Governo avalia norma do Estatuto da Aposentação considerada inconstitucional

  • Cristina Oliveira da Silva
  • 25 Outubro 2017

Em causa está a regra que abrange funcionários públicos e que dita que a reforma deve ter por base o regime em vigor à data do despacho. Governo está a analisar a questão, depois da decisão do TC.

O Ministério do Trabalho está a avaliar uma norma do Estatuto da Aposentação que foi considerada inconstitucional, mas não avança para já se poderá alterar a legislação. Em causa está uma regra que determina o regime que deve ser tido em conta quando chega a hora de calcular a pensão a atribuir aos funcionários públicos.

Numa decisão publicada em julho em Diário da República, o Tribunal Constitucional (TC) julga inconstitucional, por violar os princípios da segurança jurídica e da igualdade, a parte da norma que determina que a “aposentação voluntária se rege pela lei em vigor no momento em que for proferido o despacho a reconhecer o direito à aposentação.” Ou seja, se as regras mudarem entre a data em que o funcionário pede a reforma e a data em que esta é aprovada, o que conta é o regime mais recente.

Face a esta decisão, o ECO quis saber se a norma pode vir a ser alterada. “Estamos ainda a avaliar a questão. Neste momento é prematuro dizer alguma coisa”, afirmou a secretaria de Estado da Segurança Social. “Temos conhecimento dessa decisão. Resulta das alterações introduzidas em 2013 e, portanto, é uma questão que estamos a analisar juridicamente”, acrescentou.

A decisão do TC só vale para um caso em concreto: em causa está uma trabalhadora a quem a Caixa Geral de Aposentações (CGA) atribuiu uma pensão de valor mais baixo face ao montante que seria considerado se fosse aplicada a lei que vigorava no momento do pedido de pensão — o caso remonta a 2014. Mas existindo três decisões neste sentido, a inconstitucionalidade pode ser declarada com força obrigatória geral. “Existem muitas situações semelhantes e com três decisões cria jurisprudência”, mas “não é caso neste momento”, frisa Cláudia Joaquim.

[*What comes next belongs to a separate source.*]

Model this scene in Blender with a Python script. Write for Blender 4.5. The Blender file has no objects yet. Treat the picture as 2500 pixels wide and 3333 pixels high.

O acórdão nota, nomeadamente, que, com esta norma, “o Estado não apenas subtrai ao interessado o domínio sobre uma matéria com vastas implicações na sua vida, como se reserva a faculdade de, através da decisão discricionária quanto ao momento da prolação do despacho, assumir ele próprio controlo integral sobre a situação em benefício próprio”. E acrescenta: “É imaginável, por exemplo, que, estando em preparação legislação destinada a alterar as fórmulas de cálculo das pensões de aposentação em sentido desfavorável aos interessados, e implicando semelhante alteração uma poupança significativa de recursos públicos, sejam dadas instruções para que os processos pendentes não sejam despachados até à entrada em vigor do novo regime”.

“Semelhante possibilidade de manipulação, ainda que meramente teórica, constitui um fator adicional de insegurança para os destinatários”, diz ainda o acórdão porque à “imprevisibilidade das consequências das suas decisões”, acresce o risco de o Estado poder intervir “e, no seu próprio interesse, no sentido de precipitar um cenário desfavorável”. “Ao reservar-se tal faculdade arbitrária, o Estado inspira a desconfiança dos cidadãos na sua integridade, agravando a insegurança jurídica”, conclui.

A norma também viola o princípio da igualdade, refere o TC: “nada justifica que sejam tratados de modo diferente dois requerentes contemporâneos cujos processos são despachados no domínio da vigência de leis diversas”, avança o acórdão cujo relator é o Conselheiro Gonçalo de Almeida Ribeiro.

“Tratando-se de aposentação voluntária, as propriedades relevantes das situações são as carreiras contributivas dos requerentes e o momento do exercício do direito a aposentarem-se — nenhuma das quais tem qualquer relação com o momento em que é proferido o despacho da CGA que reconhece o direito à aposentação, o qual é, de resto, como se referiu anteriormente, um ato administrativo de conteúdo estritamente vinculado. A distinção legal é, pois, arbitrária”, diz.